Written Answers. - Tax Code.

Jan O'Sullivan


127 Ms O'Sullivan asked the Minister for Finance the progress made to date in meeting the commitment given in An Agreed Programme for Government to remove all those on the national minimum wage from the tax net; the number of persons who earn the national minimum wage or less who are currently paying income tax; and if he will make a statement on the matter. [25564/02]

The Government programme identifies achieving a position where all those on the minimum wage are removed from the tax net as a priority over the next five years. The commitment is given in the context of a broader economic and budgetary strategy which provides, among other things, that the public finances will be kept in a healthy condition and that personal and business taxes will be kept down in order to strengthen and maintain the competitive position of the Irish economy.

The Deputy will be aware also of the commitment contained in the Programme for Prosperity and Fairness which states: "It is an agreed policy objective that, over time, all those earning the minimum wage will be removed from the tax net".

The position is that the statutory minimum wage is an average hourly rate of gross pay for an employee as defined under the National Minimum Wage Act, 2000. The wage currently stands at €6.35 per hour having been increased from the previous amount of €5.97 per hour which applied up to 30 September 2002. The annualised equivalent of the present minimum wage is €12,878.

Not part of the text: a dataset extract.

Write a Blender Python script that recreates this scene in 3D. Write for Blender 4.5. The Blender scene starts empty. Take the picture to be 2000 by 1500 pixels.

The question of when all those earning up to an annual amount equivalent to the statutory minimum wage annualised will be not be liable for income tax is a matter for consideration by the Government over the next number of years consistent with the Governments overall economic and budgetary strategy and with the Governments commitments as already outlined. However, I can tell the Deputy that when the statutory minimum wage came into effect in 2000, less than 64% of the annualised figure of €11,330 – £8,923 – was exempt from taxation. In budget 2002, 90% of the minimum wage became exempt from tax and in budget 2003 this position has been maintained even though the minimum wage was increased in October 2002.

I understand from the Revenue Commissioners that it is estimated that in 2003 there will be 52,000 tax cases who have income at or below the minimum wage and who are liable for income tax. It should be noted that this figure relates to those whose annual income is less than the minimum wage annualised and would include those who are working less than full-time on an hourly rate that is greater than the minimum wage. It should be noted that the figure differs from the earlier estimated figure of 72,000 supplied in my answer to a previous Dáil question on 12 November 2002 due to two factors – the increase in the threshold at or below which no tax is payable in budget 2003, and the fact that the estimate is on a post-budget 2003 basis as compared to the previous estimate which was prepared on a post-budget 2002 basis.